One nice thing about Dark Quartet (and its sequel), published in the 1970s, is it includes most of the things in the italicized paragraph that Gaskell is taken to task for not including. Some of the anecdotes it includes are called out by Miller as unsupported or even contradicted by the evidence, but for a work of fiction, I have no problem with that.
selenak: (Bardolatry by Cheesygirl)

Re: Algarotti

[personal profile] selenak 2020-09-08 09:05 am (UTC)(link)
Do you realise one would then have to compose fake Algarotti odes to MT and Fritz respectively? To quote from? In overblown 18th century style?

As for the reactions:

MT: ...So now he's forwarding his fanmail to me? Is this supposed to be a new humiliation tactic?
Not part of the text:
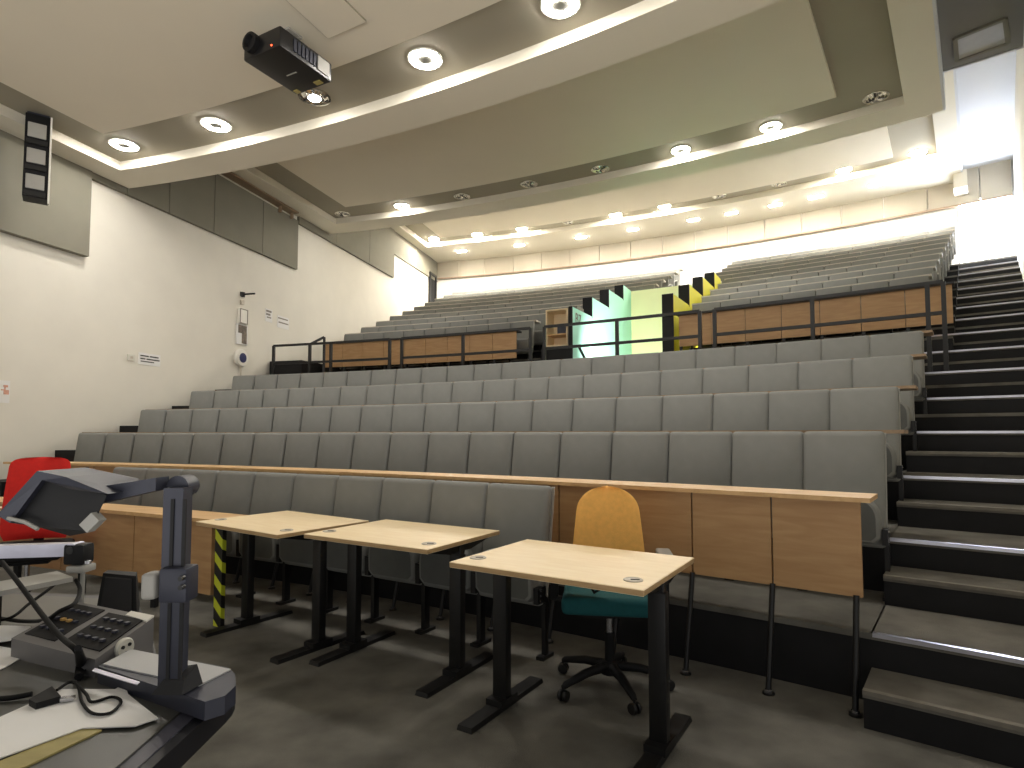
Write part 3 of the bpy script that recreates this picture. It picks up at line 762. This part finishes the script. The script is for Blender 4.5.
# ------------------------------------------------------------------ swivel chairs
def swivel_chair(loc, rz, mback, mseat, label, backz=(.44, 1.0), arms=True, sq=2.2, taper=.055):
    o = thing('swivel_chair', loc, rz, label, 'chair')
    # backrest: tapering rounded shield, front towards -y
    n, m = 17, 30; vs = []; fs = []
    z0, z1 = backz
    for side in (0, 1):
        for i in range(m):
            v = 1-(1-i/(m-1))**1.7; z = z0+(z1-z0)*v
            w = (.212-taper*v**1.2)
            v0 = 1-.5/sq
            if v > v0: w *= max(.0, 1-((v-v0)/(1.0005-v0))**sq)**(1/sq)
            if v < .1: w *= .86+.14*(v/.1)
            for j in range(n):
                u = -1+2*j/(n-1)
                x = w*u; edge = (1-abs(u)**3.5)*(1-abs(2*v-1)**8)
                t = .032*edge**.5 if edge > 0 else 0
                y = .20+.10*(v-.3)**2+.05*u*u*-1+.04*v
                vs.append((x, y+(t if side else -t), z))
    for side in (0, 1):
        o0 = side*n*m
        for i in range(m-1):
            for j in range(n-1):
                a = o0+i*n+j; fs.append((a, a+1, a+n+1, a+n))
    for i in range(m-1):
        for j in (0, n-1):
            a = i*n+j; fs.append((a, a+n, a+n+n*m, a+n*m))
    for j in range(n-1):
        for i in (0, m-1):
            a = i*n+j; fs.append((a, a+1, a+1+n*m, a+n*m))
    mb = MB(); mb.add(vs, fs); mb.build('backrest', mback, o, 60, True)
    mb = MB(); mb.rbox((0, 0, .455), (.47, .45, .075), .035, 4, fn=lambda v: Vector((v.x, v.y, v.z+.02*(v.y/.22)**2*(1 if v.z > 0 else .3)-(.03 if v.y < -.18 else 0)*abs(v.y+.18)*6))); mb.build('seat', mseat, o, 60, True)
    mb = MB(); mb.box((0, 0, .405), (.30, .28, .03)); mb.bar((0, .12, .41), (0, .255, .44), .06, .02); mb.bar((0, .25, .43), (0, .25, .62), .06, .018); mb.build('seat_plate', M['black_plastic'], o, None, True)
    if arms:
        for sx in (-1, 1):
            mb = MB(); mb.bar((sx*.2, .05, .42), (sx*.285, .05, .43), .04, .02); mb.bar((sx*.285, .05, .42), (sx*.285, .05, .66), .04, .025)
            ar = mb.build('armrest', M['black_plastic'], o, None, True)
            mb = MB(); mb.rbox((sx*.285, .03, .672), (.075, .23, .03), .012, 3); mb.build('arm_pad', M['grey_plastic'], ar, 50, True)
    mb = MB(); mb.tube([(0, 0, .12), (0, 0, .28)], .026, 14); mb.build('gas_lift_cover', M['black_plastic'], o, 40, True)
    mb = MB(); mb.tube([(0, 0, .26), (0, 0, .40)], .016, 14); mb.build('gas_lift', M['bolt'], o, 40, True)
    mb = MB(); mb.lathe((0, 0, 0), [(.0, .07), (.045, .075), (.05, .12), (.035, .14), (.0, .14)], 16); mb.build('hub', M['black_plastic'], o, 40, True)
    for k in range(5):
        t = 2*pi*k/5+1.31
        dx, dy = cos(t), sin(t)
        mb = MB(); mb.tube([(dx*.02, dy*.02, .115), (dx*.15, dy*.15, .105), (dx*.28, dy*.28, .075), (dx*.295, dy*.295, .066)], [.026, .022, .017, .012], 8)
        lg = mb.build('leg', M['black_plastic'], o, 50, True)
        mb = MB()
        A = Matrix.Rotation(t+.4, 3, 'Z')@Matrix.Rotation(pi/2, 3, 'X')
        for s in (-1, 1):
            mb.lathe(Vector((dx*.293, dy*.293, .028))+Matrix.Rotation(t+.4, 3, 'Z')@Vector((0, s*.014, 0)), [(.0, -.009), (.024, -.009), (.028, -.004), (.028, .004), (.024, .009), (.0, .009)], 14, axis=A)
        mb.tube([(dx*.293, dy*.293, .03), (dx*.293, dy*.293, .07)], .008, 6)
        mb.build('caster', M['black'], lg, 40, True)
    return o
swivel_chair((.50, 3.08, 0), rad(-8), M['yellow'], M['teal'], 'swivel chair with yellow back and teal seat behind the nearest pale table')
swivel_chair((-3.44, 4.24, 0), rad(25), M['red'], M['black_plastic'], 'red swivel chair by the left beech panels behind the document camera', backz=(.52, 1.12), arms=False, sq=3.6, taper=.03)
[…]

And what does this "reams and rears" and "Your pushes, forward and divine" stuff mean?
FS: Trust me, darling, you don't want to know.

Fritz: OH MOST FICKLE OF ALL SWANS!

mildred_of_midgard: (Default)

Re: Algarotti

[personal profile] mildred_of_midgard 2020-09-08 09:47 pm (UTC)(link)
THE BEST. :D
selenak: (Default)

Re: Macaulay - MT

[personal profile] selenak 2020-09-05 10:55 am (UTC)(link)
As you know, I think MT telling herself that God was with her and wants her to take back Silesia was a thing, and also that this was rationalizing on her part, i.e. what she wanted to believe. (Though it was never her primary argument. This was always that Silesia was hers by right, and Fritz had stolen it like the gangster he was.) If, say, the very Catholic King of France had taken Silesia in the way Fritz did, she'd been after it as well. Proof: the Wittelsbach rival Emperor was a staunch Catholic as well. This did make MT inclined to leave him her territories, as opposed to counterattacking and taking Bavaria (thanks, Austrian Trenck, you ruthless bastard), until his son acknwowledged her, well, FS' claim as Emperor.

However, Macaulay is writing as a 19th century freethinking Protestant Brit telling his readers why England was totally on the right side in this way. MT as a fanatic Catholic wanting Silesia for the faith fits in with this narrative.